Brief: Report each line of the data that includes the word "part".

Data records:
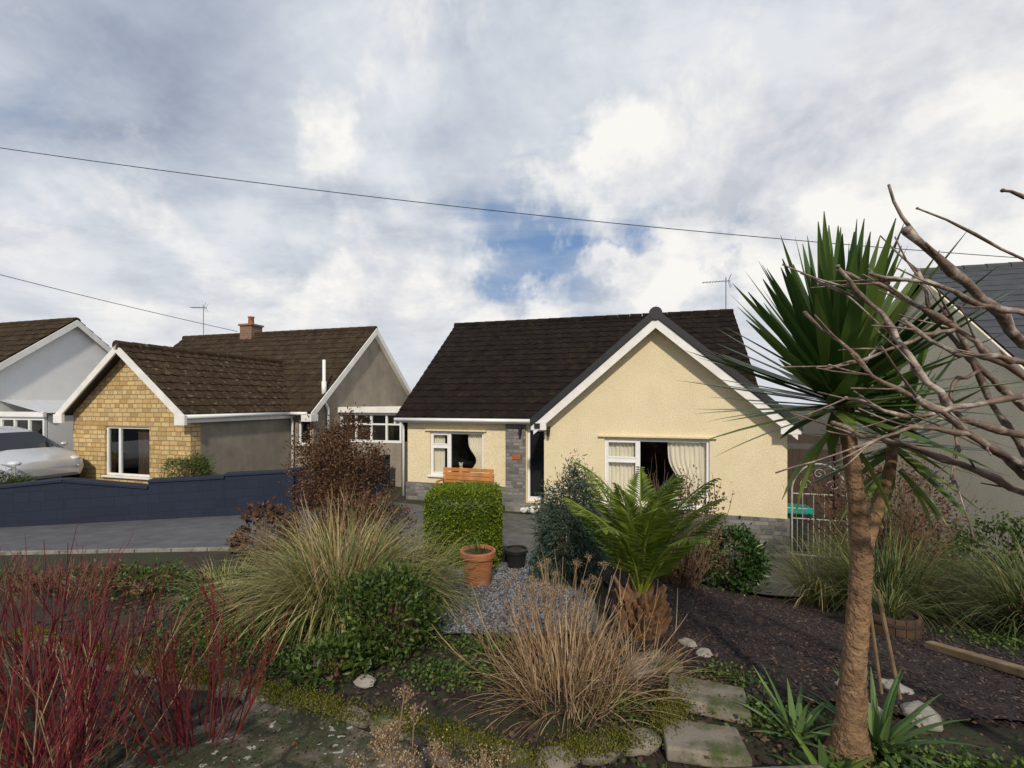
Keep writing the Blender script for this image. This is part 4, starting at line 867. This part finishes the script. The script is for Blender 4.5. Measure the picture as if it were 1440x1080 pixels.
stones('gravel',[(-.9,3.95),(.75,3.95),(1.0,7.5),(-.88,7.6)],12000,.013,.035,M['pebble'])
stones('bark_chips',[(.8,2.9),(6.2,2.2),(8.3,7.2),(1.3,6.6)],19000,.009,.033,M['chip'],.35,1.9)
stones('soil_clods',[(-4.5,2.5),(1.6,1.2),(1.2,4.2),(-4.5,7.0)],6000,.016,-.004,M['chip'],.5,1.3)
stones('paving_grit',[(-2.3,1.2),(.7,1.0),(.2,2.2),(-1.7,2.9)],2500,.005,.048,M['chip'],.5,1.2)
def cover(name,cs,n,ls,mat,h=.05):
    mb=MB()
    for c in cs:
        x,y,rx,ry=c; m_=int(n*rx*ry*4); a=rng.normal(size=(m_,2))*[rx*.5,ry*.5]+[x,y]
        P=np.concatenate([a,(g(a[:,0],a[:,1])+rng.random(m_)*h)[:,None]],1); leaves(mb,P,rng.normal(size=(m_,3))*[1,1,.4]+[0,0,.35],ls*rng.uniform(.6,1.3,m_),ls*.7,rng.random(m_))
    mb.build(name,mat,kind='stuff')
cover('ground_cover',[(-.35,3.2,.5,.25),(1.5,3.15,.25,.2),(1.55,2.65,.25,.2),(.7,2.75,.2,.15),(1.75,2.1,.35,.25),(-1.6,3.4,.6,.2),(-2.4,3.9,.8,.5),(2.15,2.2,.35,.2),(4.9,4.3,.5,.6),(2.9,2.2,.4,.2),(-.2,3.7,.5,.2),(.62,1.95,.18,.2),(-5,6.0,1.0,.4),(-7,5.9,1.2,.3)],2200,.03,M['ivy'],.07)
mb=MB()
for (a,b) in zip(EDGE[:-1],EDGE[1:]):
    a=np.array(a);b=np.array(b);n=int(np.linalg.norm(b-a)*7000); t=rng.random(n)[:,None]; q=a+(b-a)*t+rng.normal(size=(n,2))*.05; keep=np.sin(q[:,0]*9+q[:,1]*7)+rng.normal(size=n)*.6>-.5; q=q[keep]
    P=np.concatenate([q,(g(q[:,0],q[:,1])+.045+rng.random(len(q))*.04)[:,None]],1); leaves(mb,P,rng.normal(size=(len(q),3))*.6+[0,0,1],.013,.009,rng.random(len(q)))
mb.build('moss',M['moss'],kind='stuff')
P=poly_pts([(-4.5,1.2),(2.8,.9),(2.8,4.0),(-4.5,6.0)],2600); P[:,2]+=.055; mb=MB(); leaves(mb,P,rng.normal(size=P.shape)*[1,1,.25],.028*rng.uniform(.5,1.2,len(P)),.015,rng.random(len(P))); mb.build('leaf_litter',M['brownleaf'],kind='stuff')

# ================================================================== LIGHT / WORLD / CAMERA
el,azs=R(37),R(180)
sd=Vector((math.sin(azs)*math.cos(el),math.cos(azs)*math.cos(el),math.sin(el)))
L=bpy.data.lights.new('sun','SUN'); L.energy=3.0; L.angle=R(2.5); L.color=(1,.90,.76); lo=bpy.data.objects.new('sun',L); COL.objects.link(lo); lo.rotation_euler=sd.to_track_quat('Z','Y').to_euler()
w=bpy.data.worlds.new('World'); scene.world=w; w.use_nodes=True; nt=NT(w.node_tree); nt.n.clear()
out=nt.node('ShaderNodeOutputWorld'); bg=nt.node('ShaderNodeBackground'); bg.inputs[1].default_value=.1; nt.l.new(bg.outputs[0],out.inputs[0])
sky=nt.node('ShaderNodeTexSky'); sky.sky_type='NISHITA'; sky.sun_disc=False; sky.sun_elevation=el; sky.sun_rotation=azs
dr=nt.vmath('NORMALIZE',nt.node('ShaderNodeTexCoord').outputs['Generated'])
sp=nt.node('ShaderNodeSeparateXYZ',inp={0:dr}); zz=nt.math('ADD',nt.math('MAXIMUM',sp.outputs[2],0),.25)
uv=nt.node('ShaderNodeCombineXYZ',inp={0:nt.math('DIVIDE',sp.outputs[0],zz),1:nt.math('DIVIDE',sp.outputs[1],zz),2:3.7}).outputs[0]
uvs=nt.node('ShaderNodeMapping',inp={0:uv,2:(0,0,.5),3:(.6,1.35,1)}).outputs[0]
n1=noise(nt,uvs,1.3,6,.6,.6)
n2=noise(nt,uv,2.4,6,.6,.2)
n3=noise(nt,dr,4.6,7,.58,.2)
wc=nt.node('ShaderNodeTexNoise',inp={'Vector':dr,'Scale':3.6,'Detail':5.,'Roughness':.6}).outputs[1]
drw=nt.vmath('ADD',dr,nt.vmath('MULTIPLY',nt.vmath('SUBTRACT',wc,(.5,.5,.5)),(.42,.3,.36)))
def spot(px_,py_,r):
    v=Vector(((px_-720)/640,1,(565-py_)/640)).normalized(); d=nt.vmath('DISTANCE',drw,tuple(v),out=1)
    return nt.node('ShaderNodeMapRange',interpolation_type='SMOOTHSTEP',inp={0:d,1:0.,2:r,3:1.,4:0.}).outputs[0]
def spots(l):
    o=None
    for a in l:
        s_=nt.math('MULTIPLY',spot(*a[:3]),a[3]); o=s_ if o is None else nt.math('MAXIMUM',o,s_)
    return o
blue=spots([(770,370,.26,1),(920,335,.24,1),(1010,345,.18,.9),(800,225,.18,.8),(670,320,.18,.6),(640,235,.20,.4),(250,330,.3,.2)])
white=spots([(1010,225,.36,1),(1210,300,.42,1),(1350,150,.48,.95),(880,200,.16,.85),(930,395,.16,.9),(860,365,.10,.8),(780,435,.14,.75),(540,440,.34,.85),(640,440,.2,.8),(450,205,.16,.6),(250,450,.40,.75),(60,420,.35,.6),(560,30,.25,.45)])
cf=nt.ramp(nt.math('SUBTRACT',nt.math('ADD',n1,.19),nt.math('MULTIPLY',blue,.36)),[(.28,(0,0,0)),(.56,(1,1,1))])
veil=nt.ramp(nt.math('ADD',nt.math('ADD',n2,nt.math('MULTIPLY',white,.3)),nt.math('MULTIPLY',nt.math('SUBTRACT',n1,.5),.7)),[(.26,(3.3,3.8,4.8)),(.5,(5.0,5.5,6.4)),(.78,(7.6,7.9,8.3))])
skyc=nt.mix(.65,sky.outputs[0],(1.7,3.0,5.5))
base=nt.mix(cf,skyc,veil)
cm=nt.ramp(nt.math('ADD',nt.math('MULTIPLY',n3,1.1),nt.math('MULTIPLY',white,.50)),[(.68,(0,0,0)),(.86,(1,1,1))])
cc=nt.ramp(nt.math('ADD',n2,nt.math('MULTIPLY',nt.math('SUBTRACT',n3,.5),1.1)),[(.28,(5.6,5.9,6.5)),(.45,(7.5,7.6,7.9)),(.62,(9.6,9.4,9.0))])
fin=nt.mix(cm,base,cc)
hz=nt.node('ShaderNodeMapRange',interpolation_type='SMOOTHSTEP',inp={0:sp.outputs[2],1:0.,2:.26,3:.75,4:0.}).outputs[0]
fin=nt.mix(hz,fin,(7.4,7.6,8.0)); nt.l.new(fin,bg.inputs[0])

cd=bpy.data.cameras.new('camera'); cam=bpy.data.objects.new('camera',cd); COL.objects.link(cam); cam.location=(0,0,3.55); cam.rotation_euler=(R(90),0,0)
cd.lens=16; cd.sensor_width=36; cd.shift_y=25/1440; cd.clip_start=.05; cd.clip_end=2000; scene.camera=cam
scene.view_settings.view_transform='Standard'; scene.view_settings.look='None'; scene.view_settings.exposure=0
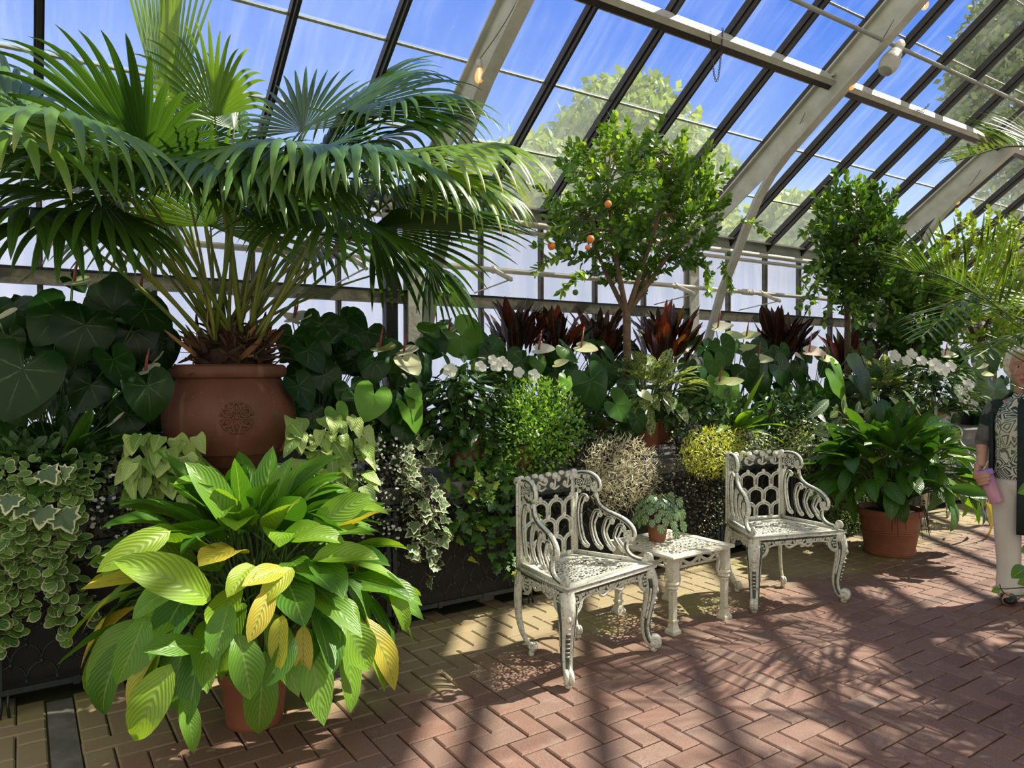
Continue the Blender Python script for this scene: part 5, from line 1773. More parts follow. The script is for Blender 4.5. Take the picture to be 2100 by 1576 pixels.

Answer for the task:
Keep writing the Blender script for this image. This is part 4, starting at line 867. This part finishes the script. The script is for Blender 4.5. Measure the picture as if it were 1440x1080 pixels.
Continue the Blender Python script for this scene: part 5, from line 1773. More parts follow. The script is for Blender 4.5. Take the picture to be 2100 by 1576 pixels.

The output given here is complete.